AKP'nin seçim başarısı ve sosyolojik meseleler

Bir siyasî parti ve özellikle de kalıcı lideri ve bazı sürtüşmelere rağmen, çok da büyük fireler vermemiş çekirdek kadrosu için geçerli olduğunu söyleyebileceğimiz bu durum, bu siyasî partiyi destekleyen seçmen kitleleri için de geçerli midir? Zira seçmen kitleleri, AK Parti'yi reformcuyken yükseltmiş, reformları tersine çevirmesine ve “otoriterliğe sürükleniş” içinde olmasına rağmen de desteklemeye devam etmiştir.

Bu durumu izah etmeye yönelik özellikle iktidar destekçisi kesimlerde kullanılan yaygın tabirlerden biri “sosyoloji”. Yani AK Parti'nin ve tabiî “sandık başarısı”nın bir “sosyolojisi var”. Kastedilen galiba AK Parti'nin toplumsal tabanı. Bu bağlamda yapılan “sosyoloji temelli açıklamalar”dan özellikle 17 Aralık bağlamında en kayda değer olanı şöyle özetlenebilir: AK Parti seçmeni “yolsuzluk” olduğunun farkında ama bu nedenle oy vermekten vazgeçmiyor çünkü AK Parti'nin iktidarı yitirmesinin etkilerinin lehte değil aleyhte gelişmeler doğuracağını düşünüyor. “Bu sosyoloji”, anlayabildiğim kadarıyla tabanın büyük bir kısmını oluşturan “muhafazakâr kesim” için geçerli. Bir de, ünlü gezi ve yemek tanıtım programcısı Bourdain'in konuştuğu “İstanbullu bar sahibi tipi” var: “İyi para kazandım, kazanmaya da devam ediyorum, AK Parti'ye oy veriyorum!”

“Sosyoloji”ye şimdi yeni unsurlar da eklenmek isteniyor gibi. “Kürt meselesi yoktur”la başlayan ve vahim bir şiddet sarmalına toplumca girdiğimiz bu günlere hızla erişen son gelişmeler, “AK Parti sosyolojisi”nin “radikal Türk milliyetçiliği”ni de tümüyle kapsamına alma istidadı içine girdiğini gösteriyor.
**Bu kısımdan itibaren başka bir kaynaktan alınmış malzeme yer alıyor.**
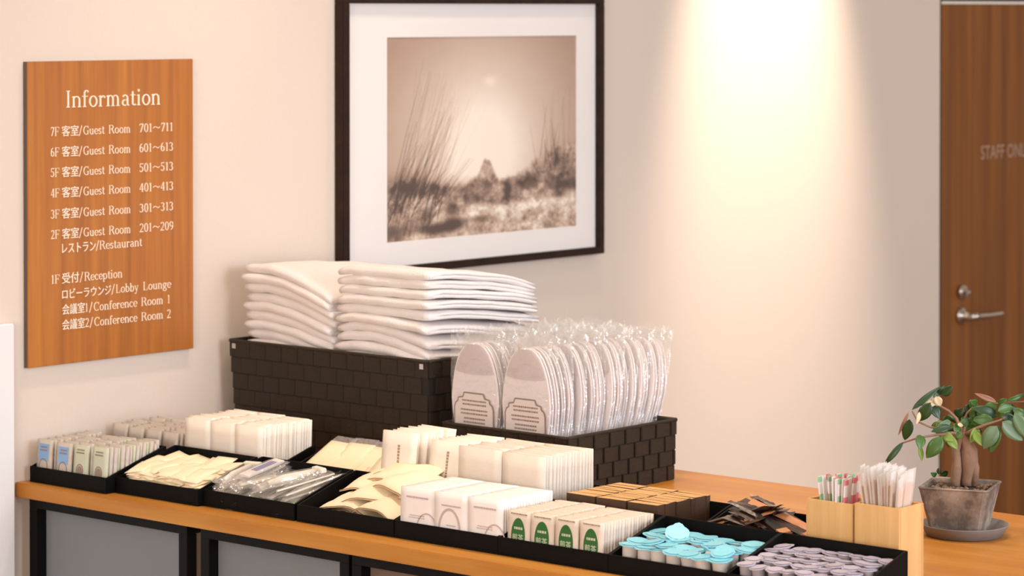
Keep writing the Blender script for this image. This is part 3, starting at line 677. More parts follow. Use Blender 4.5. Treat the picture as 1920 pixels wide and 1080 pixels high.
# loose envelopes below, so that the fan is carried
for k in range(12):
    o = link('flat_envelope', sme[k % 3], None, (.200 + (k % 3)*.030, -.475 + ((k//3) - 1.5)*.045, T0 + .007 + (k % 3)*.001), (0, 0, rnd.uniform(-.2, .2)))
    tag(o, 'cream envelope lying flat under the fanned ones', 'envelope', 'flat cream envelopes under the fan')

# ------------------------------------------------------------------ curved cream pouches (tray four)
def pouch(w, l, arch, tk, seed):
    """pillow bent over an arch, with brown sewn edge strip"""
    mb = MB(); n = 9; r = random.Random(seed); tw = r.uniform(-.12, .12); top = []; bot = []
    for j in range(n + 1):
        for i in range(n + 1):
            u = i/n*2 - 1; v = j/n*2 - 1; e = (1 - u**4)*(1 - v**4)
            z = arch*(1 - u*u)*(1 - .35*v*v) + tw*.02*u*v + .0018*math.sin(5*u + seed)*math.cos(4*v)
            top.append((v*l/2, u*w/2, z + tk*e + .0008)); bot.append((v*l/2, u*w/2, z - .0008))
    N1 = n + 1; tot = N1*N1; fs = []; mi = []
    for j in range(n):
        for i in range(n): a = j*N1 + i; fs += [(a, a + 1, a + N1 + 1, a + N1), (tot + a, tot + a + N1, tot + a + N1 + 1, tot + a + 1)]
    for i in range(n):
        a = i; fs.append((a, tot + a, tot + a + 1, a + 1)); a = n*N1 + i; fs.append((a, a + 1, tot + a + 1, tot + a))
        a = i*N1; fs.append((a, a + N1, tot + a + N1, tot + a)); a = i*N1 + n; fs.append((a, tot + a, tot + a + N1, a + N1))
    edge = [(l/2 - .0005, p[1], p[2]) for p in top[n*N1:]]
    e2 = [(-l/2 + .0005, p[1], p[2]) for p in top[:N1]]
    return mb.add(top + bot, fs), edge, e2
pl = ['cream pouch with brown edge draped over the front of the fourth tray, left', 'cream pouch with brown edge draped at the front right of the fourth tray', 'cream pouch arched in the middle of the pouch heap',
      'cream pouch against the left end of the upright packets', 'topmost cream pouch with brown edge on the pouch heap', 'cream pouch lying low at the left of the pouch heap', 'cream pouch with brown edge just left of the violet printed packets',
      'small cream pouch tucked under the front of the heap', 'cream pouch at the back of the heap, touching the upright packets']
spots = [(.112, -.622, .016, .092, .088, .018, .04, -.06, .14), (.108, -.696, .018, .092, .086, .020, -.02, -.05, -.16), (.128, -.655, .034, .098, .088, .017, .03, -.16, .22),
         (.150, -.628, .044, .086, .080, .012, .06, -.22, .12), (.142, -.686, .050, .095, .080, .016, -.06, -.16, -.22), (.128, -.604, .010, .060, .078, .010, .06, -.05, .18), (.146, -.708, .036, .074, .085, .012, -.12, -.14, -.12),
         (.098, -.658, .006, .110, .070, .008, 0, -.04, .06), (.160, -.665, .060, .108, .060, .010, -.06, -.24, .05)]
for k, (x, y, z, w_, l_, ar, rx, ry, rz_) in enumerate(spots):
    t = thing('cream_pouch', pl[k], 'pouch', (x, y, T0 + z), (rx, ry, rz_)); mbp, e1, e2 = pouch(w_, l_, ar, .004, k)
    mbp.build('wrapper', M['cream2'], t, smooth=True)
    MB().tube(e2, .0010, 5).build('brown_edge', M['pouch_edge'], t, smooth=True)
    MB().tube([(-l_*.16, p[1]*.9, p[2] + .0036) for p in e2], .0007, 5).build('seam', M['pouch_edge'], t, smooth=True)

# ------------------------------------------------------------------ creamer cups
def make_cup(name, lidm, cupm, label, group, r0=.0092, r1=.0118, h=.0265, lf=1.34):
    t = thing(name, label, 'cup', (0, 0, 0), (0, 0, 0), group)
    MB().lathe([(r0, 0), (r0 + .0005, .001), (r1 - .001, h - .002), (r1, h - .001)], 16).build('cup_body', cupm, t, smooth=True)
    pts = []
    for k in range(24):
        a = k*2*PI/24; r = r1*lf*(1 + .03*math.cos(6*a))
        if k == 0: r *= 1.22
        elif k in (1, 23): r *= 1.14
        pts.append((r*math.cos(a), r*math.sin(a)))
    MB().prism(pts, h - .001, h + .0002, 'z').add([(p[0]*.82 if abs(p[0]) < r1*1.3 else p[0]*.7, p[1]*.82, h + .0009) for p in pts], [tuple(range(24))]).build('lid', lidm, t)
    return t
def fill(cup, y0, nrow, ncol, lay, pitch, z0, first_done=[0]):
    k = 0
    for l in range(lay):
        for i in range(nrow):
            for j in range(ncol):
                x = .063 + i*pitch*.98 + rnd.uniform(-.002, .002); y = y0 - (ncol - 1)/2*pitch + j*pitch + (i % 2)*pitch*.16 + rnd.uniform(-.001, .001)
                if x > .152: continue
                z = z0 + i*.0026 + rnd.uniform(0, .0025)
                a = .09; rot = (rnd.uniform(-a, a)*1.3, rnd.uniform(-a, a)*1.3, rnd.uniform(0, 6.28))
                if k == 0: cup.location = (x, y, z); cup.rotation_euler = rot; base_l = cup['label']; cup['label'] = '%s, first in the first row from the front' % base_l
                else: dup(cup, (x, y, z), rot, '%s, %s in the %s row from the front' % (base_l, ORD[j], ORD[i]))
                k += 1
cup_b = make_cup('creamer_cup', M['lid_blue'], M['cup'], 'white creamer cup with pale blue lid', 'blue lidded creamer cups')
fill(cup_b, -1.2235, 4, 7, 1, .0246, T0 + .0085)
for x, y, z, rot, lb in ((.127, -1.176, .030, (.15, -.55, .5), 'blue lidded creamer cup tipped up on top at the back left of its tray'), (.064, -1.262, .020, (.1, -.85, 2.6), 'blue lidded creamer cup tipped forward at the front of its tray'),
                         (.080, -1.290, .022, (-.15, -.25, .8), 'blue lidded creamer cup tilted at the right side of its tray')):
    o = dup(cup_b, (x, y, T0 + z - .004), rot, lb); del o['group']
cup_l = make_cup('portion_cup', M['lid_white'], M['cup_milk'], 'milky portion cup with lilac white lid', 'lilac lidded portion cups', .0078, .0096, .0255, 1.24)
fill(cup_l, -1.411, 5, 8, 1, .0212, T0 + .0085)

# ------------------------------------------------------------------ dark stick sachets
def stick(mat_, nm): 
    mb = MB(); rg = []
    for k in range(8):
        u = k/7; x = (u - .5)*.095; wd_ = .0075; tk = .0025*(1 - (2*u - 1)**6) + .0003
        rg.append([(x, -wd_, 0), (x, -wd_*.5, tk), (x, wd_*.5, tk), (x, wd_, 0), (x, wd_*.5, -tk*.6), (x, -wd_*.5, -tk*.6)])
    return mb.rings(rg).mesh(nm, mat_, smooth=False)
stm = {'dark brown': stick(M['stick_dark'], 'stick'), 'copper': stick(M['stick_copper'], 'stick'), 'black': stick(M['stick_black'], 'stick')}
tip = MB().box(.036, -.0076, -.0004, .0478, .0076, .0022).mesh('foil_end', M['stick_copper'])
for k in range(112):
    c_ = ('dark brown', 'black', 'dark brown', 'copper', 'dark brown')[k % 5]; lay = k//14
    sg_ = 1 if k % 3 else -1; a = -PI/2*sg_ + rnd.uniform(-.45, .35); tl = .05 + .26*min(1, lay/5) + rnd.uniform(-.08, .08)
    x = .232 + rnd.uniform(-.030, .026); y = -1.236 - sg_*(.026 + rnd.uniform(-.024, .014))
    t = thing('stick_sachet', c_ + ' foil stick sachet in the loose heap before the wooden boxes', 'sachet', (x, y, T0 + .012 + lay*.0074), (rnd.uniform(-.3, .3), tl, a), c_ + ' stick sachets in the heap')
    link('wrapper', stm[c_], t)
    if c_ != 'copper': link('foil_end', tip, t)

# ------------------------------------------------------------------ wooden boxes with sticks
def wood_box(label, x, y, w, d_, h):
    t = thing('wooden_box', label, 'box', (x, y, T0)); th = .0035
    MB().box(0, -w, 0, th, 0, h).build('front_panel', M['lightwood'], t, bevel=.0005)
    MB().box(d_ - th, -w, 0, d_, 0, h).build('back_panel', M['lightwood'], t, bevel=.0005)
    MB().box(th, -w, 0, d_ - th, -w + th, h).build('side_panel', M['lightwood'], t, bevel=.0005)
    MB().box(th, -th, 0, d_ - th, 0, h).build('side_panel', M['lightwood'], t, bevel=.0005)
    MB().box(th, -w + th, 0, d_ - th, -th, th).build('base', M['lightwood'], t)
    return t
BX = .190
wood_box('pale wooden box holding the coloured stirrers, left of the two', BX, -1.336, .071, .052, .1005)
wood_box('pale wooden box holding the wrapped wooden sticks, right of the two', BX - .002, -1.411, .066, .056, .1035)
cols = ['pink', 'mint', 'white']
mst = {'pink': MB().box(-.004, -.0007, 0, .004, .0007, .125).mesh('paper_sleeve', M['pink'], bevel=.0003), 'mint': MB().box(-.004, -.0007, 0, .004, .0007, .125).mesh('paper_sleeve', M['mint'], bevel=.0003), 'white': MB().box(-.004, -.0007, 0, .004, .0007, .125).mesh('paper_sleeve', M['paper_w'], bevel=.0003)}
mtip = MB().box(-.0042, -.0009, .103, .0042, .0009, .118).mesh('printed_band', M['paper_w'])
for k in range(26):
    c_ = ('pink', 'white', 'mint', 'white', 'mint')[k % 5] if (k//2) % 2 else ('pink', 'white', 'white', 'mint', 'pink')[k % 5]
    x = BX + .009 + rnd.random()*.034; y = -1.336 - .008 - (k + .5)/26*.055
    yo = (y + 1.3715)/.035; t = thing('stirrer', '%s sleeved stirrer standing in the left wooden box' % c_, 'stirrer', (x, y*.35 + -1.3715*.65, T0 + .005), (-yo*.22 + rnd.uniform(-.03, .03), (x - BX - .026)*4 , 0), c_ + ' stirrers in the left wooden box')
    t.rotation_euler = (yo*-.18, (x - BX - .026)*3, rnd.uniform(-.8, .8)) if False else (-(y + 1.3715)*-4.0*-1, (x - BX - .026)*4, 0)
    link('paper_sleeve', mst[c_], t)
    if c_ != 'white': link('printed_band', mtip, t)
slv = MB(); r6 = random.Random(6)
for s_ in range(1): slv.rings([[(-.0048, -.0012, 0), (.0048, -.0012, 0), (.0048, .0012, 0), (-.0048, .0012, 0)], [(-.0048, -.0014, .12), (.0048, -.0014, .12), (.0048, .0014, .12), (-.0048, .0014, .12)], [(-.0058, -.0003, .134), (.0052, -.0003, .136), (.0052, .0003, .136), (-.0058, .0003, .134)]])
slv = slv.mesh('clear_sleeve', film('stick_sleeve', .34, rough=.3, bump=.8, bscale=40, milk=.8, tint=(.97, .92, .88, 1)))
stk = MB().box(-.0032, -.0007, .002, .0032, .0007, .118).mesh('wooden_stick', M['stickwood'], bevel=.0003)
for k in range(58):
    u = (k % 10)/9 - .5 + rnd.uniform(-.05, .05); v = (k//10)/5 - .5 + rnd.uniform(-.08, .08)
    t = thing('wrapped_stick', 'wooden stick in white translucent sleeve in the right wooden box', 'stirrer', (BX + .026 + v*.020, -1.444 - u*.022, T0 + .005), (u*.36*1.0, v*.26, 0), 'wrapped wooden sticks in the right wooden box')
    t.rotation_euler = (u*.27, v*.15, 0); t.location.z += rnd.uniform(0, .012)
    link('wooden_stick', stk, t); link('clear_sleeve', slv, t)

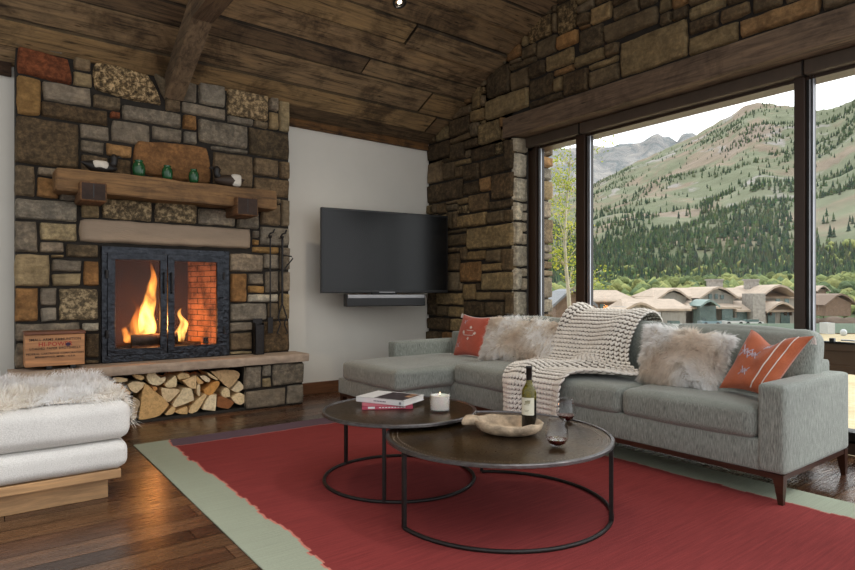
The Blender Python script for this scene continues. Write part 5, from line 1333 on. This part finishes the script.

Bu kadar ağır bir “sosyoloji”ye bakınca, bir 17 Aralık gününde, insan hak ve hürriyetlerine saygı esasına dayanan demokratik hukuk devleti ilkelerini ve kurumlarını hatırlatan sözler etmenin de çok bir karşılığı olmuyor. İktidarı destekleyen bir yazarımızın çok yeni tarihli bir televizyon programında meâlen şöyle dediğini hatırlıyorum: “Herkesin bildiği basmakalıp normatif ilkeleri tekrarlayarak siyaset yaptığını sanmak!” Evet, insan hak ve hürriyetlerine saygı ile başlayıp yargı bağımsızlığı, demokratik siyasî katılım, vs. diye devam edip, işte “hiç kimse kaynağını Anayasa'dan almayan bir devlet yetkisi kullanamaz” veya “OHAL ilan edilmezse sokağa çıkma yasağı da ilan edilemez” gibi basmakalıp normatif ilkeler, AK Parti'nin “ağır sosyolojisi” karşısında geçerli olmuyor. Galiba sosyolojinin ne anlama geldiğini öğrenmemizi de gerektiren ciddi bir “sosyoloji meselemiz” var.